Currently, more than 180 weather modeling centers rely on high-performance computing (HPC) infrastructure to process traditional numerical weather prediction (NWP) models. For example, the European Center for Medium-Range Weather Forecasts (ECMWF) operates on a massive scale, utilizing hundreds of thousands of CPU cores. However, there is a growing need to rethink the design of HPC systems to improve energy efficiency.
Accelerated computing, which leverages the power of graphics processing units (GPUs), offers a promising and energy-efficient alternative for faster computations. GPUs, particularly those from NVIDIA, have already made a significant impact on globally adopted weather models. They enhance performance up to 24 times, improve energy efficiency, reduce costs, and require less space.

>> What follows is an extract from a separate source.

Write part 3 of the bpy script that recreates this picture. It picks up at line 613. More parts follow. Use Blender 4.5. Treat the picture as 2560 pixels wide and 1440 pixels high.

NVIDIA has developed an AI-based weather prediction model called FourCastNet, which combines AI algorithms with physics-based models. It delivers competitive accuracy with significantly greater speed and energy efficiency compared to traditional methods. FourCastNet can rapidly generate week-long forecasts and produce large ensembles, which are groups of models with slight variations in starting conditions, allowing for high-confidence predictions of extreme weather events.
For example, ForeCastNet accurately predicted the temperatures on July 5, 2018, in Ouargla, Algeria, which turned out to be Africa’s hottest recorded day. Using NVIDIA GPUs, ForeCastNet quickly generated 1,000 ensemble members, outperforming traditional models. Several of these members accurately predicted the high temperatures in Algeria, demonstrating the potential of AI for reliable weather forecasting with lower energy consumption.
FourCastNet leverages the latest AI advances, such as transformer models, to bridge the gap between AI and physics. It is about 45,000 times faster than traditional NWP models and consumes 12,000 times less energy to produce a forecast compared to the Europe-based Integrated Forecast System, a widely used NWP model.
This breakthrough in AI-powered weather forecasting opens up possibilities for various applications and can revolutionize the field of numerical weather prediction. By utilizing technologies like NVIDIA H100 Tensor Core GPUs and simplifying code, researchers can achieve faster simulations and advance climate research. The goal is to study climate effects up to 300 years into the future, which requires systems to be 20 times faster.
Scientists are currently exploring the optimal balance between physical modeling and machine learning to produce faster and more accurate climate forecasts. The integration of machine learning with accelerated computing has the potential to drive significant advancements in weather forecasting and climate science, leading to more efficient, reliable, and energy-conscious predictions.